Sunny Days in Heaven
Spiritual/Political/Philosophical Blog on the Nature of Truth and Falsehood and Heaven


Wednesday, January 07, 2004  

Is this true?

From a review on Paul Johnson's book on Art: Link via Collected Miscellany.

"The medieval cathedrals of Europe," says Johnson, "are the greatest accomplishments of humanity in the whole theater of art."

I think this is true (and add Bach's Mass in B minor and you have everything), but a small part of me quibbles. The review doesn't mention if Johnson has anything to say about the Parthenon or Pantheon. Both are stunning achievements of the ancient world.

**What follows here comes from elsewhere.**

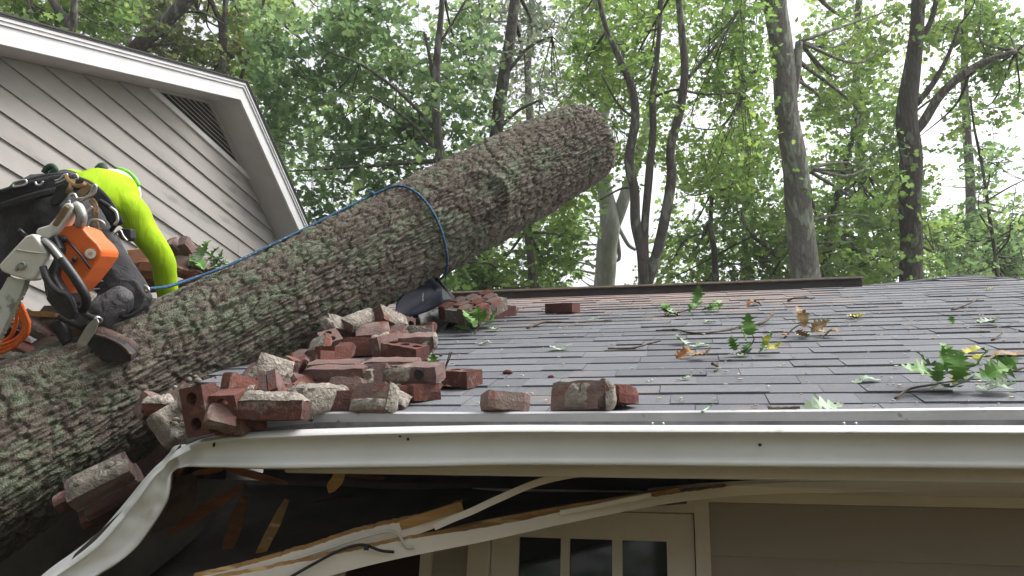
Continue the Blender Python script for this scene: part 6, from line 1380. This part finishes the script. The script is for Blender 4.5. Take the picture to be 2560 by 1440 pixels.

I have seen the Parthenon at the Acropolis with my own eyes, and I never saw anything more beautiful and perfect in its balance, proportion, harmony, subtlety, charm, rhythm, and so forth. I can only imagine what it might have looked like originally with all it's statuary in the prediments and the frieze in the metopes encircling the building, plus the interior with its Athena.

We mustn't forget that the statuary would have been brightly painted. Some assume this would make them garish and absurd, but seen from a distance, they might have looked incredibly lifelike and stunning.

My only experience of a medieval Gothic Cathedral was Westminster Abbey, which did not make as strong an impression on me as the Parthenon did, which made me almost weep for its perfection.

Some, like William Blake, assault Greek art as mathematic and cold, whereas medieval, baroque, and rococo reflect exuberant, living, breathing art. The leaping, and curving line.

But the Parthenon has many curves in the structure itself. They are very subtle though. And, of course, with the original sculptures, it was intensely animated with human bodies and actions.

No, the purity, and genius of its simplicity (those amazing, but slight curves) has never been adequately repeated anywhere else; but still, I must yield to the gothic and romanesque churches for their soaring spirituality, and dense concentration of forms, variety, colored light, shadows, and so forth. They are an awesome music of the soul indeed.